Greetings From the Horn

 Upon landing in the thin air of Addis Ababa and taking that first breath of fresh air after a long flight, one finds it even more challenging to the lungs by perhaps the most lax emissions environment I have ever experienced. The dry mountain air seems almost schizophrenic as you walk through cool, fresh breezes into dusty patches of African sun. Smells of coffee, spices, fresh injera and seasoned meats fill the main streets of my small “off the beaten path” neighborhood. One is instantly reminded not to breath too deeply as it only takes a few steps off of those main streets until a less welcoming scent begins to permeate the air. A scent that seemingly begs you to acknowledge the stark economic disparity that is the reality of Addis Ababa. The lights of Bole, the cathedrals, the architectural relics of Menelik and Haile Selassie; each part of the beautiful face of a city seething just below the surface. Of a people so purely Ethiopian, so charismatically Habesha, that they are at the cusp between prideful acceptance and (perhaps revolutionarily) demanding more.

As for Habesha people, what could I possibly do but sing their praises?
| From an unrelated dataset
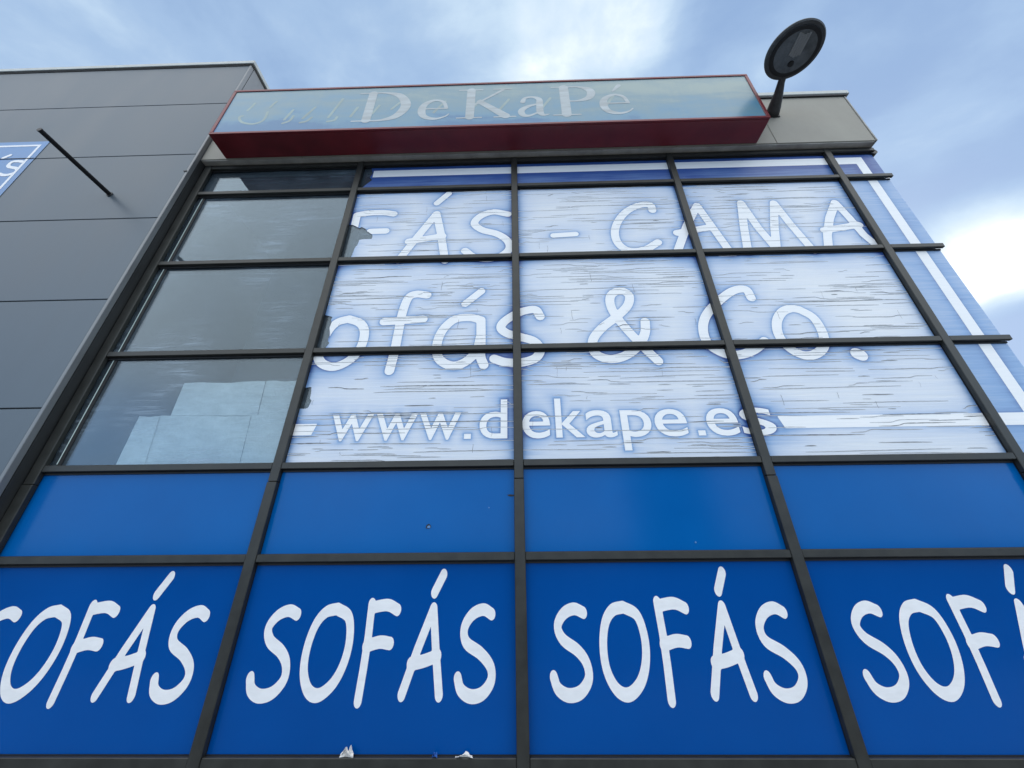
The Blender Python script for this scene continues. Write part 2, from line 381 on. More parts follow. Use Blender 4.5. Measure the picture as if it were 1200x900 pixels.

Gracious and welcoming in every situation, guests are always taken care of first and respected in the highest. I end up wondering when or if the guest label is going to wear off!  At times it feels like a barrier, an invisible veil separating myself from next level of companionship and cultural richness that “guests” don’t get to experience. I feel it lifting at times; when I’m no longer offered the sugar first, when I get laughed at for something that isn’t simply pronunciation based, perhaps I feel it most when I am no longer warned that what I ordered may be “too hot for a ferenji.”
The work is great. Coming into the office everyday to be served the warm caffeinated beverage of your choice? How come nobody told me about that perk? (Not to make you jealous, but it happens at 3:00 as well)

From first arriving at the GETF offices in Arlington until this very morning, I am continuously motivated by the energy of those around me. There is spirit amongst all in the field of WASH (Water, Sanitation and Hygiene) that connects them to a common goal. I feel thankful to be part of that team.